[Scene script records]
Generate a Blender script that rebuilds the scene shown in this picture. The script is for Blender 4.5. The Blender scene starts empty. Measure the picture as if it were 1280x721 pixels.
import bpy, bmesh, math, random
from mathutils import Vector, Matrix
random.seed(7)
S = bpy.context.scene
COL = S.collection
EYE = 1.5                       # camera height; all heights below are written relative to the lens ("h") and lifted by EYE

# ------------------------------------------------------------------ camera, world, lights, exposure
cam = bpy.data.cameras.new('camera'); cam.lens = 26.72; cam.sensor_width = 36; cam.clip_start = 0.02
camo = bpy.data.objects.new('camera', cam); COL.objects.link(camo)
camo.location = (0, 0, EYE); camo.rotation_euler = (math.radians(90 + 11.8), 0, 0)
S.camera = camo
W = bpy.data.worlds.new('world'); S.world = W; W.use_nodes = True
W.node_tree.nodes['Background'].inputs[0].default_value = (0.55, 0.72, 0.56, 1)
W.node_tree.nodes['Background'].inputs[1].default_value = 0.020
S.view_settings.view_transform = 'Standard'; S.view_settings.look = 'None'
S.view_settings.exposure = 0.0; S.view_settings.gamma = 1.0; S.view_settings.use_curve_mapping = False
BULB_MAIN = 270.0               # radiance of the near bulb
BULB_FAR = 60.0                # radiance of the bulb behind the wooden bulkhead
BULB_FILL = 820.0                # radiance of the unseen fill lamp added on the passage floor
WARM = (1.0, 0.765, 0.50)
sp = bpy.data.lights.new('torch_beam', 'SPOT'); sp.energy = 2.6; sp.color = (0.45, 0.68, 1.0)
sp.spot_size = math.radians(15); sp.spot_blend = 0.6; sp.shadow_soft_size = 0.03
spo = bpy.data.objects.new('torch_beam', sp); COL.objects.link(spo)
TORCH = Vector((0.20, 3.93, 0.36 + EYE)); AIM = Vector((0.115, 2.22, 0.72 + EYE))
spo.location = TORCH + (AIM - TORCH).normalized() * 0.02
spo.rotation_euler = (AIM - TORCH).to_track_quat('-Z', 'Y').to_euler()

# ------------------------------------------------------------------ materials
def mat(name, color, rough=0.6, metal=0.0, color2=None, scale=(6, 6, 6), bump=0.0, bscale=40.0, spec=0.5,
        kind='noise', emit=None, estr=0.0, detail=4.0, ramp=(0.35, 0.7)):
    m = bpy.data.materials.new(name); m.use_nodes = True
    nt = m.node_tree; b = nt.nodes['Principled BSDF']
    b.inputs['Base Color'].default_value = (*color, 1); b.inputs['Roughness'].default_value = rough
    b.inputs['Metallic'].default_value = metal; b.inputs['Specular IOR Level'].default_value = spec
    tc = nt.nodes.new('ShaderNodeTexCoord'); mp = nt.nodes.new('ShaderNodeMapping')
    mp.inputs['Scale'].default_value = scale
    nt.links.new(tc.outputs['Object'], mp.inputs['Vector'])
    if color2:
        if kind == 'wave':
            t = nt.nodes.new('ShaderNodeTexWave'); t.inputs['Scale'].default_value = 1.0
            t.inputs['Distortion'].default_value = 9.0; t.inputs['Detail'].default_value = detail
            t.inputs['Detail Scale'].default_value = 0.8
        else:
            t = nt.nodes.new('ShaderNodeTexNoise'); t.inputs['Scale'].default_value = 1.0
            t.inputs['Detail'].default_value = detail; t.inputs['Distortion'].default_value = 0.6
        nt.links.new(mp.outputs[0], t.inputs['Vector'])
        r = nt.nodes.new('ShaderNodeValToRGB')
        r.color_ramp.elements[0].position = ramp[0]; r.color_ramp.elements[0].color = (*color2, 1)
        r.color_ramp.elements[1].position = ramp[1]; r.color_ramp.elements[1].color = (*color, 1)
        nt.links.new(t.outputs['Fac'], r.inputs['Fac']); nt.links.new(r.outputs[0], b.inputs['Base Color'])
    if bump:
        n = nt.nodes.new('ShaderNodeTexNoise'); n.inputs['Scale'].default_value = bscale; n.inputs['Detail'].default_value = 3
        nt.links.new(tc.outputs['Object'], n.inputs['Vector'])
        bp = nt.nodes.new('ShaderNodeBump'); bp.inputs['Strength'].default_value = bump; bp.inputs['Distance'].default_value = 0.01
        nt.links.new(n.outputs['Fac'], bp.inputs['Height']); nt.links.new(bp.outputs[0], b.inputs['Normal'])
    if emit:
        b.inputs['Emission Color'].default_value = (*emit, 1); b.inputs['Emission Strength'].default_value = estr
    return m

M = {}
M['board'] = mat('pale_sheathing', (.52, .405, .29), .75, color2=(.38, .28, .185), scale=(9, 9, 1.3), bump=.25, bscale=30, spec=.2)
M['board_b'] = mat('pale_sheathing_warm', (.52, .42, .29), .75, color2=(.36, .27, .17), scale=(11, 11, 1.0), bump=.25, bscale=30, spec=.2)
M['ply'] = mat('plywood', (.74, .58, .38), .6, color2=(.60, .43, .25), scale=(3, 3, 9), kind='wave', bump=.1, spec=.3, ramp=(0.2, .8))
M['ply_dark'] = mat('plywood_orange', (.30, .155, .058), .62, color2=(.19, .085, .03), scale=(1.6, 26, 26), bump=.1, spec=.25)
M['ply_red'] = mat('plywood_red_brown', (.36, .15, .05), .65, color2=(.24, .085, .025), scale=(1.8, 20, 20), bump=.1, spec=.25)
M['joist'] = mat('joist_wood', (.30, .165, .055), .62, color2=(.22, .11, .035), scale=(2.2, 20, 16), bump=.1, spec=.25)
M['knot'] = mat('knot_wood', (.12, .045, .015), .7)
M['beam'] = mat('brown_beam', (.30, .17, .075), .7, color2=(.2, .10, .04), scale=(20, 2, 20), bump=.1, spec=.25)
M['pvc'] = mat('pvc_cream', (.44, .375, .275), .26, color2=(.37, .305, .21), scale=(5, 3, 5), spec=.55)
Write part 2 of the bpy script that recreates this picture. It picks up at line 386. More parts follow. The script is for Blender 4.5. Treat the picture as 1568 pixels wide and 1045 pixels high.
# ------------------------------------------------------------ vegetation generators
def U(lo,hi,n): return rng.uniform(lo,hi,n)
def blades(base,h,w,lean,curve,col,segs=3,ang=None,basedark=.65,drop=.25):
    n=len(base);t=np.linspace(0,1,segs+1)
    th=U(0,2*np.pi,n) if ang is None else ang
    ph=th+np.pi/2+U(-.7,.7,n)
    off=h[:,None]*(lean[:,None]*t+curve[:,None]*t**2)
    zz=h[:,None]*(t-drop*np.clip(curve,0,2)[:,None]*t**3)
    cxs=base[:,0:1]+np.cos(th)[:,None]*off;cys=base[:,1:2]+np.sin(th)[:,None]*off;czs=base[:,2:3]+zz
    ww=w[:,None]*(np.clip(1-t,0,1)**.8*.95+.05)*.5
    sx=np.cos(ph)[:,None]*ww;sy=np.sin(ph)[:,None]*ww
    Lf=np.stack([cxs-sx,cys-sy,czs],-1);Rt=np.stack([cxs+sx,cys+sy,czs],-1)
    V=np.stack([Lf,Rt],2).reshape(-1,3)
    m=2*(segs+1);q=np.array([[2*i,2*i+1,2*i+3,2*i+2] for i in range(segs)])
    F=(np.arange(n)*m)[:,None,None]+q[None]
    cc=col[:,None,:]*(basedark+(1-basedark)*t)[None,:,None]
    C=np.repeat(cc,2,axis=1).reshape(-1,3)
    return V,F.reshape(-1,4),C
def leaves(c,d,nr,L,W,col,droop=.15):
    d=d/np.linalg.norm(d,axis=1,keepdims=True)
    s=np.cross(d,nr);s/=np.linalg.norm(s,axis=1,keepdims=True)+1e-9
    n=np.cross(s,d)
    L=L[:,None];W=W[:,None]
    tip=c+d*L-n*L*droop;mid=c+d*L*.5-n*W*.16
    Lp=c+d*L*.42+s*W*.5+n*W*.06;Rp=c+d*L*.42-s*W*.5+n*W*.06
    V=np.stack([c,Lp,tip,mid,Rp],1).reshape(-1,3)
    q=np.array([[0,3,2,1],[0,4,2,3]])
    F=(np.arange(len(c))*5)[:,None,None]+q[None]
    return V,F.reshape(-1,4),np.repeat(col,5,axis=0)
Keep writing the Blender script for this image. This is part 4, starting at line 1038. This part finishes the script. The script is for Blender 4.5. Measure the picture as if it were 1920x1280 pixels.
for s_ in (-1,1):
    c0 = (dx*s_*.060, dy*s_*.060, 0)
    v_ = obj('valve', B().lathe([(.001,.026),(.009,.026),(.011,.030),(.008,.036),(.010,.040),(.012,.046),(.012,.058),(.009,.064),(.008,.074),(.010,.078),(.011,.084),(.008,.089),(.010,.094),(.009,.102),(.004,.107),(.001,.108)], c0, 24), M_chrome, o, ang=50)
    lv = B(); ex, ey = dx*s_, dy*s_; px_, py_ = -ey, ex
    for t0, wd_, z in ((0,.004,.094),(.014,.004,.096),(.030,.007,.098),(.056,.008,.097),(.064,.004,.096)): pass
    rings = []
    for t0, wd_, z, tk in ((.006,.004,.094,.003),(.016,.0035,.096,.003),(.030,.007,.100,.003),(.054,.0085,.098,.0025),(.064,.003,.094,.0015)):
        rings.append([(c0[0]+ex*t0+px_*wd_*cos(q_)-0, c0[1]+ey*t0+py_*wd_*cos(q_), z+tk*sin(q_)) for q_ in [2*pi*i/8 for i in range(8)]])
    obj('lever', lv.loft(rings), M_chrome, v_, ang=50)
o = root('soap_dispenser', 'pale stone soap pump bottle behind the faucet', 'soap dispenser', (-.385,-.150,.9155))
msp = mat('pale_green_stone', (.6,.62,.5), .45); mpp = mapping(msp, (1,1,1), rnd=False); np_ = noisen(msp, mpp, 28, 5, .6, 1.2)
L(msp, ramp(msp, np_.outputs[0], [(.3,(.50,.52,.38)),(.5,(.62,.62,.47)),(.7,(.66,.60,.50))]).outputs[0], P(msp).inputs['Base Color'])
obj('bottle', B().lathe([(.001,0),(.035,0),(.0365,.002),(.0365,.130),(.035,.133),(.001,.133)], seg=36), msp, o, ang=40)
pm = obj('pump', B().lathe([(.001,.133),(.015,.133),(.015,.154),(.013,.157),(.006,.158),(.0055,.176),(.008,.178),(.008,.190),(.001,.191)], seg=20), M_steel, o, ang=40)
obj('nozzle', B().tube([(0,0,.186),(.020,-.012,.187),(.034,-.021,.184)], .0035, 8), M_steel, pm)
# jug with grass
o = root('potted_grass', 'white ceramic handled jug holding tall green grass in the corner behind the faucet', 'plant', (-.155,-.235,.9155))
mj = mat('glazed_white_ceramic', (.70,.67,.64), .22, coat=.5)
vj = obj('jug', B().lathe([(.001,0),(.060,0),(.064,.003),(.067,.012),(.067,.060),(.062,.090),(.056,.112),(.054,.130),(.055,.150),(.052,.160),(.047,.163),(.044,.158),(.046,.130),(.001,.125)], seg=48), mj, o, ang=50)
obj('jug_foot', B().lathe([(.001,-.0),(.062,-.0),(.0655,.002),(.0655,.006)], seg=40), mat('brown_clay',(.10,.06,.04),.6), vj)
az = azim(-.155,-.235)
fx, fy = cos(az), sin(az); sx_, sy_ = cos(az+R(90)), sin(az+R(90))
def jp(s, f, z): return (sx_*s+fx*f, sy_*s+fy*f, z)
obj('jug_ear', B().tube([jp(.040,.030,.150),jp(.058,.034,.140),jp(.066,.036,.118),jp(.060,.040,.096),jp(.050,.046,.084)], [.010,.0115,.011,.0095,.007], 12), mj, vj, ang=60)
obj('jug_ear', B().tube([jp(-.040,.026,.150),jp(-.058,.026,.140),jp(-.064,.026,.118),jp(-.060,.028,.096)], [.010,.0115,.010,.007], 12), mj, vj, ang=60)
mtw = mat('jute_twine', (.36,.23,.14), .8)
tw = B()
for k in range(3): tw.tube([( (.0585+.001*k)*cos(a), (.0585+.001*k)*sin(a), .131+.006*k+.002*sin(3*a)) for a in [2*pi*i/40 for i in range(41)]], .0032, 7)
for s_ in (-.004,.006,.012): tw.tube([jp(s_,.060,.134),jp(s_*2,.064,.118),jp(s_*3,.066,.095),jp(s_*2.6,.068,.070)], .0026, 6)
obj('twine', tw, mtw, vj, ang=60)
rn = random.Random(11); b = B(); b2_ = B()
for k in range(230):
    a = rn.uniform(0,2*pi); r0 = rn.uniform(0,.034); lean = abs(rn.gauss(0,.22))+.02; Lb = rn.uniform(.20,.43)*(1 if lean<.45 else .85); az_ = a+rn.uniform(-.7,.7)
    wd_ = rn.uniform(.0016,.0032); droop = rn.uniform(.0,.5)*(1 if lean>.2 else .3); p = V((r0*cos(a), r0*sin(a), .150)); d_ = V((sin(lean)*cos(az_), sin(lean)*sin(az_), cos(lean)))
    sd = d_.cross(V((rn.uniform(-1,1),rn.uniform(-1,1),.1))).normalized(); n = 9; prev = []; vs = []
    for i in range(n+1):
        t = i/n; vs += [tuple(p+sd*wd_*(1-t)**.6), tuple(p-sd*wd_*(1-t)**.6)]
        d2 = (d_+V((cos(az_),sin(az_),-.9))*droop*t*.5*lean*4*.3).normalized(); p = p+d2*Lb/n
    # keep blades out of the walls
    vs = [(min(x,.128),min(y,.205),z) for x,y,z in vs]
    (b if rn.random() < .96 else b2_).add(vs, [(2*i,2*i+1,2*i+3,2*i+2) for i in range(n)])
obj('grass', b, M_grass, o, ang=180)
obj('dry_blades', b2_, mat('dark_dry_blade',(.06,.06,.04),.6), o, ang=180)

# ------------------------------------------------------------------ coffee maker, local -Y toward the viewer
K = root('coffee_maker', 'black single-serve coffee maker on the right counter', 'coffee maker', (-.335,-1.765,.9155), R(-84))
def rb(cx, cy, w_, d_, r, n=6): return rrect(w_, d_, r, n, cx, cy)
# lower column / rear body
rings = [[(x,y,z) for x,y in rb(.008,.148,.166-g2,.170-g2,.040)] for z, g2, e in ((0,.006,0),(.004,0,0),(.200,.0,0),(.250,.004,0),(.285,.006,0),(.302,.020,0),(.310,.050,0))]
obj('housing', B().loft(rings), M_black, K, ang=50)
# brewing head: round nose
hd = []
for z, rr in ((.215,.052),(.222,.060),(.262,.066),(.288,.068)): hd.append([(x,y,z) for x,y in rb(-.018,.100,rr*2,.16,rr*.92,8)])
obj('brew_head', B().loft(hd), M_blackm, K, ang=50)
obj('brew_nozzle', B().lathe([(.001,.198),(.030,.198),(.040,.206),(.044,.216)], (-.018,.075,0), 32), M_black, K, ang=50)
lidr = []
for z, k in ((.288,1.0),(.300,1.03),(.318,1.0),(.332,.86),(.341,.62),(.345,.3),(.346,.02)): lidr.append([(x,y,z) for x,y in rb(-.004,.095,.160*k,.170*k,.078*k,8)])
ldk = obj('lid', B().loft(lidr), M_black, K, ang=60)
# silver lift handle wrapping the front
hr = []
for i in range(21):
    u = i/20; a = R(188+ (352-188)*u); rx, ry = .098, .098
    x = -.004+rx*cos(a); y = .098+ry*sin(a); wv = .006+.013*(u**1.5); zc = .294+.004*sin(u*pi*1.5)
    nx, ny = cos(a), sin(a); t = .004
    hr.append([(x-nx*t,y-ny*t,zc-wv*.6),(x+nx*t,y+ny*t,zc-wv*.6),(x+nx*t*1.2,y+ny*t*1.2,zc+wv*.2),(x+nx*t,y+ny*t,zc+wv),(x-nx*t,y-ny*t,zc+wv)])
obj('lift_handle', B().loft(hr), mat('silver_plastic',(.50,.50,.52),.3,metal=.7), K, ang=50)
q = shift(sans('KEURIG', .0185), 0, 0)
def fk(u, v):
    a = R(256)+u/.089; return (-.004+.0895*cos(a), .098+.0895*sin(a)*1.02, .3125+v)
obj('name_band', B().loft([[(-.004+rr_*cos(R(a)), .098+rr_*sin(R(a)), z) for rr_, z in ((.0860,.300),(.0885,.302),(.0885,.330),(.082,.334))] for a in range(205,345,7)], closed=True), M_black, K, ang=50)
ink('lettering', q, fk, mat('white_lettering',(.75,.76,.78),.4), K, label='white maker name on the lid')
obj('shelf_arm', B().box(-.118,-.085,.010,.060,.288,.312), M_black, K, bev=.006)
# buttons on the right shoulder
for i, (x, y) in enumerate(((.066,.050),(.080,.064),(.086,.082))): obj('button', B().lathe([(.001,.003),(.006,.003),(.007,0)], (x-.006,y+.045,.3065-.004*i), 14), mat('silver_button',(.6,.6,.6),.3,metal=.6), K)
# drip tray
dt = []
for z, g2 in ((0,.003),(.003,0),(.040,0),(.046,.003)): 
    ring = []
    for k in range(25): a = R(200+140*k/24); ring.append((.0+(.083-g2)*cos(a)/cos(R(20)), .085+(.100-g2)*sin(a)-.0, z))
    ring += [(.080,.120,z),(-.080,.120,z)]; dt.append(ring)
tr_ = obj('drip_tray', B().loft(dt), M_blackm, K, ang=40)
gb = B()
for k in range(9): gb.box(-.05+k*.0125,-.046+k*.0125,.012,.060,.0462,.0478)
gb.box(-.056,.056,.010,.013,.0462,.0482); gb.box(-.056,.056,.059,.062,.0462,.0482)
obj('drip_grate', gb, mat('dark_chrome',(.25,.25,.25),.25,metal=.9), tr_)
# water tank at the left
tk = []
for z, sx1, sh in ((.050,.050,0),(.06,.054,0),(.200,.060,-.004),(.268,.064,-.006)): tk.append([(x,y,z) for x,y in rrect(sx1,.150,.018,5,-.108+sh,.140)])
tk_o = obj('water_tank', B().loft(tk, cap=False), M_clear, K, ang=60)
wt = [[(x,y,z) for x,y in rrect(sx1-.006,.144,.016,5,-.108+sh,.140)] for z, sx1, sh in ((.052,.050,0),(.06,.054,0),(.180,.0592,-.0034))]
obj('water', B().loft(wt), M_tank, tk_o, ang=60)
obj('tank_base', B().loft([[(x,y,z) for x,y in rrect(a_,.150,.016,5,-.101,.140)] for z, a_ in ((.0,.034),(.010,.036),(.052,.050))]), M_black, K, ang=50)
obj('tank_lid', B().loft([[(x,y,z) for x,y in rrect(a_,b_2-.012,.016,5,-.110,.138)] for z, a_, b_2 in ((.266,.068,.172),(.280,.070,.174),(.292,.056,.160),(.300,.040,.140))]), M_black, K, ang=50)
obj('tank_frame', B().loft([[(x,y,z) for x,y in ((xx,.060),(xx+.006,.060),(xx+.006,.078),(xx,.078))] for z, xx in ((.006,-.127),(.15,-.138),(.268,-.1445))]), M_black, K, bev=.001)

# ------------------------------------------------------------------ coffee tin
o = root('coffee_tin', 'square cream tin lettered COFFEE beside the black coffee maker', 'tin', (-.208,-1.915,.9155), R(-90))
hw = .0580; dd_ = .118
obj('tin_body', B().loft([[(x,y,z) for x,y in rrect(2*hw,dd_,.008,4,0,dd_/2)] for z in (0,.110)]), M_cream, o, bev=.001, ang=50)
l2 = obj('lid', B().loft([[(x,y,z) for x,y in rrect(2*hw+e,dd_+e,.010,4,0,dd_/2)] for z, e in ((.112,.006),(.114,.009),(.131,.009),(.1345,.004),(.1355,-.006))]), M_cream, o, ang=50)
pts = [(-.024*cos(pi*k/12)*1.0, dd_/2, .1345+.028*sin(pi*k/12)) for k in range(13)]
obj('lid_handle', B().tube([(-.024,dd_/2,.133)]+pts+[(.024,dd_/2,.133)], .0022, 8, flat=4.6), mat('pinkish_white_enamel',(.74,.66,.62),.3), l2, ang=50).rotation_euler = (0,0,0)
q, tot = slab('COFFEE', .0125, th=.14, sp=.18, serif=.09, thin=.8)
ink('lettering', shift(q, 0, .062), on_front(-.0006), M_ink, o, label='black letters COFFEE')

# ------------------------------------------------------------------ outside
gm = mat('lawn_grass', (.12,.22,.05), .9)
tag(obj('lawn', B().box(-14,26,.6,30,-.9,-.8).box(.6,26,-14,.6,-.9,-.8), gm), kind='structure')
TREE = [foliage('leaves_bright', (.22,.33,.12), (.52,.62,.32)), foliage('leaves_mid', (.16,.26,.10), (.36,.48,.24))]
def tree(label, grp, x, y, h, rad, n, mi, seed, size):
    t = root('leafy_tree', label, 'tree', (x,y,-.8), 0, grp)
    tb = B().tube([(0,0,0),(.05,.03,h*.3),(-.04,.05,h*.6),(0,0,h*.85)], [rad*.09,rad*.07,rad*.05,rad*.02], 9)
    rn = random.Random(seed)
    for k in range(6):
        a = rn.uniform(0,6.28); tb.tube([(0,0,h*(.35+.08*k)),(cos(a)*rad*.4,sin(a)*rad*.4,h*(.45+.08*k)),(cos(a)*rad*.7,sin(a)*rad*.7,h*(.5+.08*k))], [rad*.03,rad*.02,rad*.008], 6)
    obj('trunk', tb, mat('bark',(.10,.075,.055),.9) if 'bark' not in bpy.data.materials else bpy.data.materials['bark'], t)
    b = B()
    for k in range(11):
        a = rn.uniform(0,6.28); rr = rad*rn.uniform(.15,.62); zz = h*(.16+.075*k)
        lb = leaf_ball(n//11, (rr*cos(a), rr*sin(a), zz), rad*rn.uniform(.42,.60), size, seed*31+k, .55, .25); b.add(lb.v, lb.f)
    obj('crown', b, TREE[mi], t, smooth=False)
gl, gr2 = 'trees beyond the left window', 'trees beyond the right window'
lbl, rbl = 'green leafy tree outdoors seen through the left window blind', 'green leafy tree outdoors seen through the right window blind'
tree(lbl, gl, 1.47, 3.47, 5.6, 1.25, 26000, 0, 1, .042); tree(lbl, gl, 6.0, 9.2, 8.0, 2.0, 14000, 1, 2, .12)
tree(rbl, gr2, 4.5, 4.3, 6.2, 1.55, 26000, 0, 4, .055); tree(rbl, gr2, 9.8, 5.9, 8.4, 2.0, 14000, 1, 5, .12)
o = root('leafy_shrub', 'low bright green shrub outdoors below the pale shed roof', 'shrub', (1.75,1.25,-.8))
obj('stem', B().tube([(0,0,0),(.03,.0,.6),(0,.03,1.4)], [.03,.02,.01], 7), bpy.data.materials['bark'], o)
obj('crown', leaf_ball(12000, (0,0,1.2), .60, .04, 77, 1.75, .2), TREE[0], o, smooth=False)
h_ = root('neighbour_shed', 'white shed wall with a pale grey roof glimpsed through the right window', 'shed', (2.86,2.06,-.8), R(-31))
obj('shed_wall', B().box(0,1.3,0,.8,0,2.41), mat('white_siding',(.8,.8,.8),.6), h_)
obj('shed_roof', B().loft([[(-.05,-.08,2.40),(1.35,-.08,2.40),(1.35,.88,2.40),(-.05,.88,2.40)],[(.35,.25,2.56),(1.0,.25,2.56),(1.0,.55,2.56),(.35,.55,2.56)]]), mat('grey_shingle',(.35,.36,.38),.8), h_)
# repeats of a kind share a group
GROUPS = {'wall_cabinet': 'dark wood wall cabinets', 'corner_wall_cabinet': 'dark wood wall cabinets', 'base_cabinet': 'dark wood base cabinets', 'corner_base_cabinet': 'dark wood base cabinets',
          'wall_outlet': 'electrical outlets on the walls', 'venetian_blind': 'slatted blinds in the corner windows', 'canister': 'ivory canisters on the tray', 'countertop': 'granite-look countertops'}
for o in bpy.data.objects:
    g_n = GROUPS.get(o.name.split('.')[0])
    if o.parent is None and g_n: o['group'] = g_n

» Task goal: Of the lines above, how many hold the word "that"? Say the number alone.

» Correct answer: 2